#### YOUR TASK:
Repeat exactly the lines between and including those that contain "457 on. This part finishes the script." and "M_PHOTO); b.done('picture', e)". Output no other line.

───── SUPPLIED RECORDS ─────

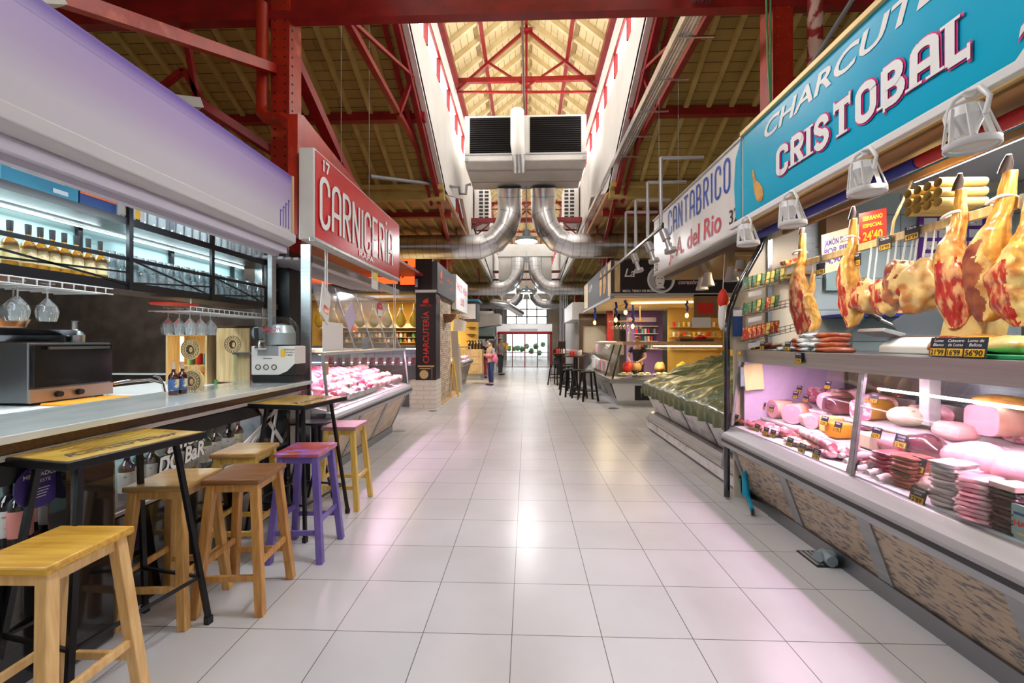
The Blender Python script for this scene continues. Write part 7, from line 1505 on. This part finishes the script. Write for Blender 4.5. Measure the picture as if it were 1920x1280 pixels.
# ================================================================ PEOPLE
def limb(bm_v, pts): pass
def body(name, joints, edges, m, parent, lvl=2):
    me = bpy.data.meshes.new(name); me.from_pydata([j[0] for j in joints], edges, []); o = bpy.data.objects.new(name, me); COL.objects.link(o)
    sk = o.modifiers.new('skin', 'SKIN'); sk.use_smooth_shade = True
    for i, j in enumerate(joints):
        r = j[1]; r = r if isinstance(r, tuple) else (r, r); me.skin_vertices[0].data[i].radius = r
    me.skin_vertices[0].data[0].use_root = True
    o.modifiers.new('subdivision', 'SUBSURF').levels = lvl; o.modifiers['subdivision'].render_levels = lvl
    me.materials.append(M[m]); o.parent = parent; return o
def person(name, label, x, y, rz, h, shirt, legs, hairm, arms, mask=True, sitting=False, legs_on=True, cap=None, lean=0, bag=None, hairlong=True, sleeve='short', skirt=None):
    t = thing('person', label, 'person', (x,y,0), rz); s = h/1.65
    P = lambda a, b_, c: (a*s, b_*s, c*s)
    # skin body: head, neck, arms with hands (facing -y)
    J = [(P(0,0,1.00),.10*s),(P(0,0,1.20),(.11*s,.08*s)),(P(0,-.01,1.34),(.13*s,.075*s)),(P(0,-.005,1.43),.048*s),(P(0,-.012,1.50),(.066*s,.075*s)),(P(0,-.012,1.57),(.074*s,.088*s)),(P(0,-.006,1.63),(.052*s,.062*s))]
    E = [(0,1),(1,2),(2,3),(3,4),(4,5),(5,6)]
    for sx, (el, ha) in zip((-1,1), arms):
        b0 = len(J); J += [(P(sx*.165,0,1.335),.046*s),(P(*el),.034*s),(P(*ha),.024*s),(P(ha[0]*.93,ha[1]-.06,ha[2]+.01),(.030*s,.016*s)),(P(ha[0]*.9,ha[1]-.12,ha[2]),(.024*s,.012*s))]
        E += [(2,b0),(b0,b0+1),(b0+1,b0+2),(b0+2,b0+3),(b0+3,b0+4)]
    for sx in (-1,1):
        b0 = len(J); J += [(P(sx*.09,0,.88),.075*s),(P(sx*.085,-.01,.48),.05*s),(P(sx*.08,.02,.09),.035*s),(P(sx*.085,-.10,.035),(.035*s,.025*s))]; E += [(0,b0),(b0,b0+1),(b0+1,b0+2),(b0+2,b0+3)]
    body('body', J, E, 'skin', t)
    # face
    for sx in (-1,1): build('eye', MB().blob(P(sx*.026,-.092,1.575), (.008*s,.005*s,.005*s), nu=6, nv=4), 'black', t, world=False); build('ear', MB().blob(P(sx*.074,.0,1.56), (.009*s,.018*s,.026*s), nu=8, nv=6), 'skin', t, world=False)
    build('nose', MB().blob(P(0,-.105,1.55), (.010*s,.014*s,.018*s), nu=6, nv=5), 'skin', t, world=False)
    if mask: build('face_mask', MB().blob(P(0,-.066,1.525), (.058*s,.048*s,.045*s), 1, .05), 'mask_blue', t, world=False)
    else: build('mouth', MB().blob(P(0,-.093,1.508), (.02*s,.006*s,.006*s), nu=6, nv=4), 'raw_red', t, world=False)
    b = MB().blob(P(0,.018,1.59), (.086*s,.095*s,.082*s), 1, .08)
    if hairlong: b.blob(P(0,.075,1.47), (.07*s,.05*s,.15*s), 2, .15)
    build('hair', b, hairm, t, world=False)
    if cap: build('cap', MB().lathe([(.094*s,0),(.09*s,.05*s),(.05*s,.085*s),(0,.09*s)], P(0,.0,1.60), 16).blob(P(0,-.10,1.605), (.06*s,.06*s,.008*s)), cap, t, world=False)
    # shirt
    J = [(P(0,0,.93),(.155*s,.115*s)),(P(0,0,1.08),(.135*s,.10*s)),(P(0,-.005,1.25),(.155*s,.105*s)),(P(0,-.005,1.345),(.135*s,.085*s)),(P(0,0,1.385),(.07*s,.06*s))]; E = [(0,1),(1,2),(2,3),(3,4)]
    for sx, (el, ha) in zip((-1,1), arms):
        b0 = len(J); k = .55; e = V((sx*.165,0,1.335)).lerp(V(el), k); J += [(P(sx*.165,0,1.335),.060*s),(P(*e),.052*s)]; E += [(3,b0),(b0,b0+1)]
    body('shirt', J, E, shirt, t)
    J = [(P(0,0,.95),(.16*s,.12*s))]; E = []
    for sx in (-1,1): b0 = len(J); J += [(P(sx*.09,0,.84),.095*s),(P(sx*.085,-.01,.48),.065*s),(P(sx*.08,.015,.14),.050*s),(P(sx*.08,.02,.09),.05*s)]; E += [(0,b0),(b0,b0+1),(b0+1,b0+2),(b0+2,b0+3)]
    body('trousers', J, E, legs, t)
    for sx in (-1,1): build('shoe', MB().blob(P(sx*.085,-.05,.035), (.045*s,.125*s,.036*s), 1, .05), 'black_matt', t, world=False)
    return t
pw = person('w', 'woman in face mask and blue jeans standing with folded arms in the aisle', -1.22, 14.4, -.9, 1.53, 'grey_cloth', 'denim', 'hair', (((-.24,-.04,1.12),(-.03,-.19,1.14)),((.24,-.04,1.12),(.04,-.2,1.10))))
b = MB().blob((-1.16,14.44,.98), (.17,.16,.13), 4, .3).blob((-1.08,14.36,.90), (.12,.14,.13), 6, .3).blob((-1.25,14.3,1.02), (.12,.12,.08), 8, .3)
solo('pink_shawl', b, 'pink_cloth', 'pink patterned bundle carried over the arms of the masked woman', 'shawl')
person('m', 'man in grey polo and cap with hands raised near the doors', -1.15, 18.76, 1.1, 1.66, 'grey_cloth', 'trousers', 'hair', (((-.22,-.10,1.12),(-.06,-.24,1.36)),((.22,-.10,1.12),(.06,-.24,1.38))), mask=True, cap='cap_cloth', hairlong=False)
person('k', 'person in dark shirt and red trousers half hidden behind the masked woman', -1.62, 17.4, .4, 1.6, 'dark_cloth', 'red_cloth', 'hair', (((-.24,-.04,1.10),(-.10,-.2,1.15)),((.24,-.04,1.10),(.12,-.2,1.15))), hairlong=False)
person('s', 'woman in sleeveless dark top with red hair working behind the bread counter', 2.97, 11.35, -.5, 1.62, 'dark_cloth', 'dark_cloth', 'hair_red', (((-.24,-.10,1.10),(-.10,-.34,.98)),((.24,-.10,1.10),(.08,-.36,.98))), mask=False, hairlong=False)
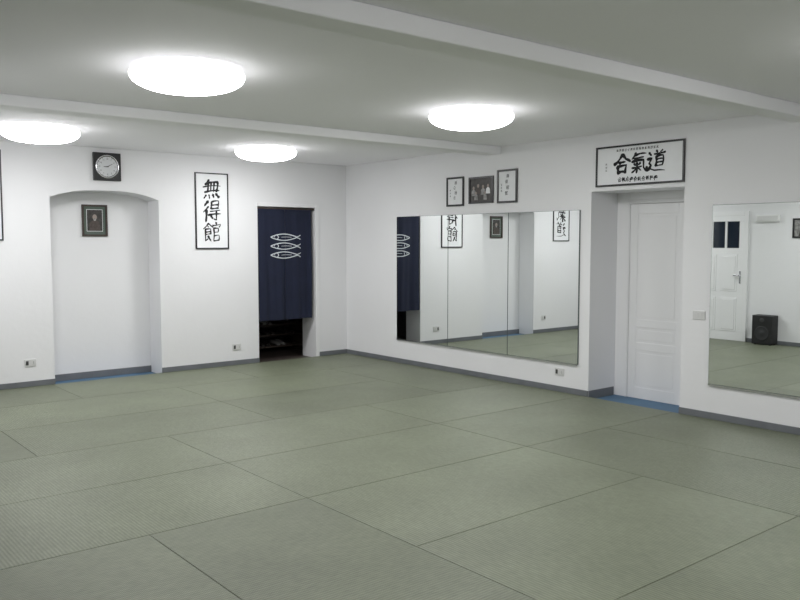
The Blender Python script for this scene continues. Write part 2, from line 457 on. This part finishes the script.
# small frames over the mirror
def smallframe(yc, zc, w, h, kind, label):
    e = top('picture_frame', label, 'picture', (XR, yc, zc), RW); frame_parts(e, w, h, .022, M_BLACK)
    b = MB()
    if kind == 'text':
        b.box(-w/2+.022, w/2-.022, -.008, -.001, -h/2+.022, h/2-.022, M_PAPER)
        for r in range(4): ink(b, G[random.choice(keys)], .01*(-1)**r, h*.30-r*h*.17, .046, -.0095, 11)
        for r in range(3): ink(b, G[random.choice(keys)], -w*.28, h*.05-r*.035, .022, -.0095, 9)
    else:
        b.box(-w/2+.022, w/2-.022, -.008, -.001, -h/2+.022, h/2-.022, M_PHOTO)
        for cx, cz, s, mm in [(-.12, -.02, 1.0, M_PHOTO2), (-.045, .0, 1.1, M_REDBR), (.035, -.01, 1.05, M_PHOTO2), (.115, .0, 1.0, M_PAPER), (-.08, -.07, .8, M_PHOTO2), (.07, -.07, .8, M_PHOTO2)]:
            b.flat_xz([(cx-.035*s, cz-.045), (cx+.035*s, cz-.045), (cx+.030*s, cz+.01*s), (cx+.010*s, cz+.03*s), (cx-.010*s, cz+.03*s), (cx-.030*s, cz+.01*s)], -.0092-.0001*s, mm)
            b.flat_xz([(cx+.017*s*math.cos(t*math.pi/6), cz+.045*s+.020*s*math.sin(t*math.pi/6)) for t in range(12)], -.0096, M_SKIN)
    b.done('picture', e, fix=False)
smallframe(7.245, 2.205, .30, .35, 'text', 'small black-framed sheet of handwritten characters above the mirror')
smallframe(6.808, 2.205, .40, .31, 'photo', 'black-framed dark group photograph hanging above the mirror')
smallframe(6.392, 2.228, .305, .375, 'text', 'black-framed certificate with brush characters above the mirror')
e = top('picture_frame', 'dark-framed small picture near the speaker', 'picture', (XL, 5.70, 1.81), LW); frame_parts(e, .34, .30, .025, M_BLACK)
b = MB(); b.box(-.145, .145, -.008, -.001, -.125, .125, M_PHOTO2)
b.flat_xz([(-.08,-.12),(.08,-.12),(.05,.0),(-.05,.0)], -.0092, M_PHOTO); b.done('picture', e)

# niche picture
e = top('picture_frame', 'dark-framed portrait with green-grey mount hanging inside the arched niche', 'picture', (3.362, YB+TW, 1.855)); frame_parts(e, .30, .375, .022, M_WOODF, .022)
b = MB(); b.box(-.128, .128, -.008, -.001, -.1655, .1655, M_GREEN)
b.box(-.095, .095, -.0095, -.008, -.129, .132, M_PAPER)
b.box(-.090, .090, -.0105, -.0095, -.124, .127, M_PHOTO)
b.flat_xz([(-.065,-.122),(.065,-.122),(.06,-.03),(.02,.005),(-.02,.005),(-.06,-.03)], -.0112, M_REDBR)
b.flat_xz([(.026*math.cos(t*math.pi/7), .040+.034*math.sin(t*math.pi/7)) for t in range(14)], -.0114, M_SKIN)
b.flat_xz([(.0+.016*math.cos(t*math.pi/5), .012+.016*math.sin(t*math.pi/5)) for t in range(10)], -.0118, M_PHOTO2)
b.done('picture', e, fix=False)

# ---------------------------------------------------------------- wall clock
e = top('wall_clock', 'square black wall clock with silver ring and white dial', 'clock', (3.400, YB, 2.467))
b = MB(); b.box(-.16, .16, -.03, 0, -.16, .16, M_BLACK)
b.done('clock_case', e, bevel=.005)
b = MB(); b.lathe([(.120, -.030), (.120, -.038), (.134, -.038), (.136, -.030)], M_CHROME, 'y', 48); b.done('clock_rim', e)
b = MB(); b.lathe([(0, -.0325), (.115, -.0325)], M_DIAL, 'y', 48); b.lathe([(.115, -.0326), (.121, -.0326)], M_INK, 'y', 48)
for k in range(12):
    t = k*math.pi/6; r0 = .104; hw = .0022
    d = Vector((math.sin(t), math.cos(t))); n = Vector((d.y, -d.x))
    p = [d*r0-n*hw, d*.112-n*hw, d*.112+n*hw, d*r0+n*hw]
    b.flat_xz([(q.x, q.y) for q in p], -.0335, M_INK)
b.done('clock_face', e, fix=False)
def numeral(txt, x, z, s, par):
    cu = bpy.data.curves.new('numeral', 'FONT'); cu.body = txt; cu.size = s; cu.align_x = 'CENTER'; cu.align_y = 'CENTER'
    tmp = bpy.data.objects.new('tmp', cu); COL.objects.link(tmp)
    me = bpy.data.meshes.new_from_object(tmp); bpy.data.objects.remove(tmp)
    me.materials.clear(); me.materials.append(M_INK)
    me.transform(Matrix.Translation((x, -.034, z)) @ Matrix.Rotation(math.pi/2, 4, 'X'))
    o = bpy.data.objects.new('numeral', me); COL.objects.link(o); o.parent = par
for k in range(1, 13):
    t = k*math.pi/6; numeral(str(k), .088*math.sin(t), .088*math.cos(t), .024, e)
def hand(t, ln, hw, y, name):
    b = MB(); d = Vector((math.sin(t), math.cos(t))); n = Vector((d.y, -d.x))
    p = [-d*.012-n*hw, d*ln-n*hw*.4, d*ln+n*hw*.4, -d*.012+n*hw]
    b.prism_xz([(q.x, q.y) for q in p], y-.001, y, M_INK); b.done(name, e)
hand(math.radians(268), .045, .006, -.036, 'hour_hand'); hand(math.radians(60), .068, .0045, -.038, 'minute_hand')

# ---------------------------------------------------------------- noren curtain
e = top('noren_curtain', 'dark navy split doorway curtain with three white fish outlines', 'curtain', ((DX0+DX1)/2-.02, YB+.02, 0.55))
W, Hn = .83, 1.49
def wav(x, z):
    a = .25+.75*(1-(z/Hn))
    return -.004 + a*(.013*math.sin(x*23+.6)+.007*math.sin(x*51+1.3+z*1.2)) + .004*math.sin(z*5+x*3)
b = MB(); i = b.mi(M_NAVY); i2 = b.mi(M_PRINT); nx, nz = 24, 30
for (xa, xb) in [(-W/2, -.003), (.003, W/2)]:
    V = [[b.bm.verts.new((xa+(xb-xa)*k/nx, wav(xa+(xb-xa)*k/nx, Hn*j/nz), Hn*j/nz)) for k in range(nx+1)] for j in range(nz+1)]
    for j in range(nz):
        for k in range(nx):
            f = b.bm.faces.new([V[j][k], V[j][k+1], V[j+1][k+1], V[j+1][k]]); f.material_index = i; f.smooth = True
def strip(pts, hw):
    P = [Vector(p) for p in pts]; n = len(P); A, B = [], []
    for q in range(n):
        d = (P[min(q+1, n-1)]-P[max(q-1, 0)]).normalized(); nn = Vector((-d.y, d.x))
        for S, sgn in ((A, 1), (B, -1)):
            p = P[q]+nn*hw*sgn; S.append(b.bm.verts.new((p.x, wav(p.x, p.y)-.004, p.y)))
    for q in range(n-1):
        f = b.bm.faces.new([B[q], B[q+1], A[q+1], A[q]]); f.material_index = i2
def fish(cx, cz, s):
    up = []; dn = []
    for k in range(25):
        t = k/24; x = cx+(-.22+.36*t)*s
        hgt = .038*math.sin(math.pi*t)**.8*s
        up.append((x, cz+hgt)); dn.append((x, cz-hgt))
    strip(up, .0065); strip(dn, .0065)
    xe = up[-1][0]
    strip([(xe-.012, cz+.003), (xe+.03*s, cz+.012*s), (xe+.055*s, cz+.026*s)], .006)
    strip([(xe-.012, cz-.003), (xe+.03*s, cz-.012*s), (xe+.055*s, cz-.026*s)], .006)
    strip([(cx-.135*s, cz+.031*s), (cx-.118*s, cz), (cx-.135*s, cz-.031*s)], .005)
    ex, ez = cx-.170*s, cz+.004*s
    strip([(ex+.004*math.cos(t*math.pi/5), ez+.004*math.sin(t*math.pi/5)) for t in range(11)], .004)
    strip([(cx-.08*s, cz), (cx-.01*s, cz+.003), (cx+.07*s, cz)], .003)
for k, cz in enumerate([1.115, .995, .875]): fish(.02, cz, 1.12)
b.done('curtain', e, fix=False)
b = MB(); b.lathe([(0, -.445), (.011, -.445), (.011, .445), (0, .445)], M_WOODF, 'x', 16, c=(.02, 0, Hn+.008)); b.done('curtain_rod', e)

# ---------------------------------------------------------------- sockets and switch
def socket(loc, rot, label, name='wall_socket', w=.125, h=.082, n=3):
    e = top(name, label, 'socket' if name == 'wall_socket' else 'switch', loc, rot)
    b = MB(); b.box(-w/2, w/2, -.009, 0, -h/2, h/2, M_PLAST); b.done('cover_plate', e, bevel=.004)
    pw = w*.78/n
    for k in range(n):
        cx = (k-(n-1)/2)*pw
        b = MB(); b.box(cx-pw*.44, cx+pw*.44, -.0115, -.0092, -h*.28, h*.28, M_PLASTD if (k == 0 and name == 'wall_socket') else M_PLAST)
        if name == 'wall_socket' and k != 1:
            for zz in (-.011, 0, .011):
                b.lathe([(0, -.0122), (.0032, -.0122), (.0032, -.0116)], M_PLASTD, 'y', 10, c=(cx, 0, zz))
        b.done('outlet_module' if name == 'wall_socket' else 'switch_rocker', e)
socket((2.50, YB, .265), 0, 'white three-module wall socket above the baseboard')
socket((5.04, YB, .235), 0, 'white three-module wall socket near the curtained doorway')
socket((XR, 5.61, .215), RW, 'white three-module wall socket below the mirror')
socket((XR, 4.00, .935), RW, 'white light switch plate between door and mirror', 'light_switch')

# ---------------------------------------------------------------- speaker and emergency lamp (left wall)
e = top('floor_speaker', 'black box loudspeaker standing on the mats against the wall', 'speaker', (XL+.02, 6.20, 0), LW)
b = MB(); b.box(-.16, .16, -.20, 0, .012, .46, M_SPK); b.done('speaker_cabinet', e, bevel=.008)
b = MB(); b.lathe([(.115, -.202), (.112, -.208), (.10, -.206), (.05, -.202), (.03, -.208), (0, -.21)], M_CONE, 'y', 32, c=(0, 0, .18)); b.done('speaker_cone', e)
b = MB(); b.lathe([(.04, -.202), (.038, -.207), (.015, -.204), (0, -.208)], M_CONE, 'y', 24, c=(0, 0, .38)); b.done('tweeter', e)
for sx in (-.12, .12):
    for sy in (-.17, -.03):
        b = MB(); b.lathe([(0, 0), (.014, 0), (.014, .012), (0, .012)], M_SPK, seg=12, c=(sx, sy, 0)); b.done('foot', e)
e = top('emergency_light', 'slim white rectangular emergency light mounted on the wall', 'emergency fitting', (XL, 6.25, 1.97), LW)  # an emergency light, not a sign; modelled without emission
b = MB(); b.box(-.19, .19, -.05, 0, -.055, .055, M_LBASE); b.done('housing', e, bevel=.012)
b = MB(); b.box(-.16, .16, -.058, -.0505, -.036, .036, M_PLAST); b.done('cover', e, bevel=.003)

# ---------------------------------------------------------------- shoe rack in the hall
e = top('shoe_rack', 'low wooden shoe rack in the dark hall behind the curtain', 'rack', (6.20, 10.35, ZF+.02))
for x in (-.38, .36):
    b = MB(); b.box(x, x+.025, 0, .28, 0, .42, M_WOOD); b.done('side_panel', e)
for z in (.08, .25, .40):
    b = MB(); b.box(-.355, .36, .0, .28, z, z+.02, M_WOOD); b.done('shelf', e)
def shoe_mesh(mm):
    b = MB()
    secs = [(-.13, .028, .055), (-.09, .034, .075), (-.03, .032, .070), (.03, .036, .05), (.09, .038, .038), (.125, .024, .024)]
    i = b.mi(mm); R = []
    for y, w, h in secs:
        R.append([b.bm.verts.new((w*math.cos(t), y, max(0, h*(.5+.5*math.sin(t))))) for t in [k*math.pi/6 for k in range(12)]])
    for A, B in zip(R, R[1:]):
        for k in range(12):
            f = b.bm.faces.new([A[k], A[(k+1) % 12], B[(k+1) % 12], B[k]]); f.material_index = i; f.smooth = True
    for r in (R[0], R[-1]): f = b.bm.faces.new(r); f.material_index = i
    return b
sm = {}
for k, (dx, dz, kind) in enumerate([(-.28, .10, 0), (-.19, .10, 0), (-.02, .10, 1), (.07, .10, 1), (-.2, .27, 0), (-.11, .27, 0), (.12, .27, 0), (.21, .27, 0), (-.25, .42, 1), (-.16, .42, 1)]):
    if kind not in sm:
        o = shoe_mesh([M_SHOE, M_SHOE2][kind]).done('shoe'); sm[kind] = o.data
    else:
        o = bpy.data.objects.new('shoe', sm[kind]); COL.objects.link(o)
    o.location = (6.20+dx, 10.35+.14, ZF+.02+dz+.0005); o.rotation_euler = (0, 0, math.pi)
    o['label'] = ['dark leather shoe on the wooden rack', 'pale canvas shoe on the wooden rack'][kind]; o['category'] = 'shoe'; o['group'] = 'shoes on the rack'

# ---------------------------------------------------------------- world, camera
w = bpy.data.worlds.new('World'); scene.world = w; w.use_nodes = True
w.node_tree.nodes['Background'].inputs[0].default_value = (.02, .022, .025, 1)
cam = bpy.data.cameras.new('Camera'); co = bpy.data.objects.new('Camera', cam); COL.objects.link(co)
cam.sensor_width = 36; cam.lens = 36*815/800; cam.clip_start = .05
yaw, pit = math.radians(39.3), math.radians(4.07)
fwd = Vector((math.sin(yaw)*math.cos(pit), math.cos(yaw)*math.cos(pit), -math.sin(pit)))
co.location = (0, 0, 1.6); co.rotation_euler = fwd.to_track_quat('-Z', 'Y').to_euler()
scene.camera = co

─────

#### EXERCISE RESULT:
The Blender Python script for this scene continues. Write part 2, from line 457 on. This part finishes the script.
# small frames over the mirror
def smallframe(yc, zc, w, h, kind, label):
    e = top('picture_frame', label, 'picture', (XR, yc, zc), RW); frame_parts(e, w, h, .022, M_BLACK)
    b = MB()
    if kind == 'text':
        b.box(-w/2+.022, w/2-.022, -.008, -.001, -h/2+.022, h/2-.022, M_PAPER)
        for r in range(4): ink(b, G[random.choice(keys)], .01*(-1)**r, h*.30-r*h*.17, .046, -.0095, 11)
        for r in range(3): ink(b, G[random.choice(keys)], -w*.28, h*.05-r*.035, .022, -.0095, 9)
    else:
        b.box(-w/2+.022, w/2-.022, -.008, -.001, -h/2+.022, h/2-.022, M_PHOTO)
        for cx, cz, s, mm in [(-.12, -.02, 1.0, M_PHOTO2), (-.045, .0, 1.1, M_REDBR), (.035, -.01, 1.05, M_PHOTO2), (.115, .0, 1.0, M_PAPER), (-.08, -.07, .8, M_PHOTO2), (.07, -.07, .8, M_PHOTO2)]:
            b.flat_xz([(cx-.035*s, cz-.045), (cx+.035*s, cz-.045), (cx+.030*s, cz+.01*s), (cx+.010*s, cz+.03*s), (cx-.010*s, cz+.03*s), (cx-.030*s, cz+.01*s)], -.0092-.0001*s, mm)
            b.flat_xz([(cx+.017*s*math.cos(t*math.pi/6), cz+.045*s+.020*s*math.sin(t*math.pi/6)) for t in range(12)], -.0096, M_SKIN)
    b.done('picture', e, fix=False)
smallframe(7.245, 2.205, .30, .35, 'text', 'small black-framed sheet of handwritten characters above the mirror')
smallframe(6.808, 2.205, .40, .31, 'photo', 'black-framed dark group photograph hanging above the mirror')
smallframe(6.392, 2.228, .305, .375, 'text', 'black-framed certificate with brush characters above the mirror')
e = top('picture_frame', 'dark-framed small picture near the speaker', 'picture', (XL, 5.70, 1.81), LW); frame_parts(e, .34, .30, .025, M_BLACK)
b = MB(); b.box(-.145, .145, -.008, -.001, -.125, .125, M_PHOTO2)
b.flat_xz([(-.08,-.12),(.08,-.12),(.05,.0),(-.05,.0)], -.0092, M_PHOTO); b.done('picture', e)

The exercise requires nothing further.